▶ **The request**
Write out the whole listing exactly as it stands.

━━ Material

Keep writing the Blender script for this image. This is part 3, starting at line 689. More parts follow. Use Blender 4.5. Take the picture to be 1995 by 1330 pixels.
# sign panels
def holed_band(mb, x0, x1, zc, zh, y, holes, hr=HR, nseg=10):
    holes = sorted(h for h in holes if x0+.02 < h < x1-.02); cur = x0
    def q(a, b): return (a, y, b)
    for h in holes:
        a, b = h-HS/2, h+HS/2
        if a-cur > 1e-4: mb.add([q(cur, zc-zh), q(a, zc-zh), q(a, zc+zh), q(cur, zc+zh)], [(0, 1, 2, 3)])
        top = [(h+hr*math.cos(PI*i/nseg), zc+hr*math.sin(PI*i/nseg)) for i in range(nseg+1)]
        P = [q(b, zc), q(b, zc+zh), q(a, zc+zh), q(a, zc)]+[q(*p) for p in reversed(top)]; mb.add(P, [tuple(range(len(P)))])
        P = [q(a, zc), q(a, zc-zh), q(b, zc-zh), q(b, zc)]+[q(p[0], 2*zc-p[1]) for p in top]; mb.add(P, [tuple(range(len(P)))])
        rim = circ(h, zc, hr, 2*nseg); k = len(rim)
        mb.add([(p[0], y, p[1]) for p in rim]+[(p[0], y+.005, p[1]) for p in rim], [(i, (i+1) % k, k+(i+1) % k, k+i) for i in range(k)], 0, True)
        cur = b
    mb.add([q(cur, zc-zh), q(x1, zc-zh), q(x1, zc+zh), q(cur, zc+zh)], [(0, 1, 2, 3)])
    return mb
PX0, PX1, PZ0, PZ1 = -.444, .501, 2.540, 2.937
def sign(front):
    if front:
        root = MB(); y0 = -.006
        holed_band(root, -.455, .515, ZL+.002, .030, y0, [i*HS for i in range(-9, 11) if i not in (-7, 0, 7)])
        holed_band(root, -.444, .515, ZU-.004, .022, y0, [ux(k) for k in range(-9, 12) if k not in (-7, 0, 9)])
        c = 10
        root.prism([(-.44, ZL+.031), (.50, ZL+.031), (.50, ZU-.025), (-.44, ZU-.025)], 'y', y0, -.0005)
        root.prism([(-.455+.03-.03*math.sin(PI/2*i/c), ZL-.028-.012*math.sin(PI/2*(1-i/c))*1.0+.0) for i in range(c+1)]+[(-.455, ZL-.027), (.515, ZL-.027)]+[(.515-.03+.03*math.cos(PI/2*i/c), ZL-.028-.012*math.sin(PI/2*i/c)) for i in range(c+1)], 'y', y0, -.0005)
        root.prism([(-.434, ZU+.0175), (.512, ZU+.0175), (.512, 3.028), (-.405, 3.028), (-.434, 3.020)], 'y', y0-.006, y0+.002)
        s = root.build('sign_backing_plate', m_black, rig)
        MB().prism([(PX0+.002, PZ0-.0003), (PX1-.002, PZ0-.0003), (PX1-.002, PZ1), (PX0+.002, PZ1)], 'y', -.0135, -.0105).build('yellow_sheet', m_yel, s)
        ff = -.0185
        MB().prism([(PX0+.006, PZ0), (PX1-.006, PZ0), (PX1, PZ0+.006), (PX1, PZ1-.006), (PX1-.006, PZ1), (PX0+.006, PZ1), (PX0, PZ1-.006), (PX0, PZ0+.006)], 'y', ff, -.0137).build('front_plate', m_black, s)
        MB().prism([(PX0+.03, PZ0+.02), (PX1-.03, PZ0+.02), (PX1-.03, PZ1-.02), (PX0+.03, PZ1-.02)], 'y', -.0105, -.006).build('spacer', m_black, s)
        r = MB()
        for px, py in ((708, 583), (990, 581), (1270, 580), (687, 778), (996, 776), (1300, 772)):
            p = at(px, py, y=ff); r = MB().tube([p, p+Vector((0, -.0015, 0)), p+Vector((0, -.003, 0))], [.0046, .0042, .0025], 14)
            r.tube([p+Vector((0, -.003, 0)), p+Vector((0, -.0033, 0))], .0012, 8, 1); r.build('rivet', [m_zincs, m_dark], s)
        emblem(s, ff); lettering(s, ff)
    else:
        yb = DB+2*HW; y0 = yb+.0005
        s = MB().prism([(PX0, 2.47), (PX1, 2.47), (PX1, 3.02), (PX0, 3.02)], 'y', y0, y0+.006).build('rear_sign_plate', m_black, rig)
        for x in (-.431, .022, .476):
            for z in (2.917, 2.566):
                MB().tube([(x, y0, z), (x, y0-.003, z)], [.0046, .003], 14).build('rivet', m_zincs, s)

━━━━

▶ **Solved problem**
Keep writing the Blender script for this image. This is part 3, starting at line 689. More parts follow. Use Blender 4.5. Take the picture to be 1995 by 1330 pixels.
# sign panels
def holed_band(mb, x0, x1, zc, zh, y, holes, hr=HR, nseg=10):
    holes = sorted(h for h in holes if x0+.02 < h < x1-.02); cur = x0
    def q(a, b): return (a, y, b)
    for h in holes:
        a, b = h-HS/2, h+HS/2
        if a-cur > 1e-4: mb.add([q(cur, zc-zh), q(a, zc-zh), q(a, zc+zh), q(cur, zc+zh)], [(0, 1, 2, 3)])
        top = [(h+hr*math.cos(PI*i/nseg), zc+hr*math.sin(PI*i/nseg)) for i in range(nseg+1)]
        P = [q(b, zc), q(b, zc+zh), q(a, zc+zh), q(a, zc)]+[q(*p) for p in reversed(top)]; mb.add(P, [tuple(range(len(P)))])
        P = [q(a, zc), q(a, zc-zh), q(b, zc-zh), q(b, zc)]+[q(p[0], 2*zc-p[1]) for p in top]; mb.add(P, [tuple(range(len(P)))])
        rim = circ(h, zc, hr, 2*nseg); k = len(rim)
        mb.add([(p[0], y, p[1]) for p in rim]+[(p[0], y+.005, p[1]) for p in rim], [(i, (i+1) % k, k+(i+1) % k, k+i) for i in range(k)], 0, True)
        cur = b
    mb.add([q(cur, zc-zh), q(x1, zc-zh), q(x1, zc+zh), q(cur, zc+zh)], [(0, 1, 2, 3)])
    return mb
PX0, PX1, PZ0, PZ1 = -.444, .501, 2.540, 2.937
def sign(front):
    if front:
        root = MB(); y0 = -.006
        holed_band(root, -.455, .515, ZL+.002, .030, y0, [i*HS for i in range(-9, 11) if i not in (-7, 0, 7)])
        holed_band(root, -.444, .515, ZU-.004, .022, y0, [ux(k) for k in range(-9, 12) if k not in (-7, 0, 9)])
        c = 10
        root.prism([(-.44, ZL+.031), (.50, ZL+.031), (.50, ZU-.025), (-.44, ZU-.025)], 'y', y0, -.0005)
        root.prism([(-.455+.03-.03*math.sin(PI/2*i/c), ZL-.028-.012*math.sin(PI/2*(1-i/c))*1.0+.0) for i in range(c+1)]+[(-.455, ZL-.027), (.515, ZL-.027)]+[(.515-.03+.03*math.cos(PI/2*i/c), ZL-.028-.012*math.sin(PI/2*i/c)) for i in range(c+1)], 'y', y0, -.0005)
        root.prism([(-.434, ZU+.0175), (.512, ZU+.0175), (.512, 3.028), (-.405, 3.028), (-.434, 3.020)], 'y', y0-.006, y0+.002)
        s = root.build('sign_backing_plate', m_black, rig)
        MB().prism([(PX0+.002, PZ0-.0003), (PX1-.002, PZ0-.0003), (PX1-.002, PZ1), (PX0+.002, PZ1)], 'y', -.0135, -.0105).build('yellow_sheet', m_yel, s)
        ff = -.0185
        MB().prism([(PX0+.006, PZ0), (PX1-.006, PZ0), (PX1, PZ0+.006), (PX1, PZ1-.006), (PX1-.006, PZ1), (PX0+.006, PZ1), (PX0, PZ1-.006), (PX0, PZ0+.006)], 'y', ff, -.0137).build('front_plate', m_black, s)
        MB().prism([(PX0+.03, PZ0+.02), (PX1-.03, PZ0+.02), (PX1-.03, PZ1-.02), (PX0+.03, PZ1-.02)], 'y', -.0105, -.006).build('spacer', m_black, s)
        r = MB()
        for px, py in ((708, 583), (990, 581), (1270, 580), (687, 778), (996, 776), (1300, 772)):
            p = at(px, py, y=ff); r = MB().tube([p, p+Vector((0, -.0015, 0)), p+Vector((0, -.003, 0))], [.0046, .0042, .0025], 14)
            r.tube([p+Vector((0, -.003, 0)), p+Vector((0, -.0033, 0))], .0012, 8, 1); r.build('rivet', [m_zincs, m_dark], s)
        emblem(s, ff); lettering(s, ff)
    else:
        yb = DB+2*HW; y0 = yb+.0005
        s = MB().prism([(PX0, 2.47), (PX1, 2.47), (PX1, 3.02), (PX0, 3.02)], 'y', y0, y0+.006).build('rear_sign_plate', m_black, rig)
        for x in (-.431, .022, .476):
            for z in (2.917, 2.566):
                MB().tube([(x, y0, z), (x, y0-.003, z)], [.0046, .003], 14).build('rivet', m_zincs, s)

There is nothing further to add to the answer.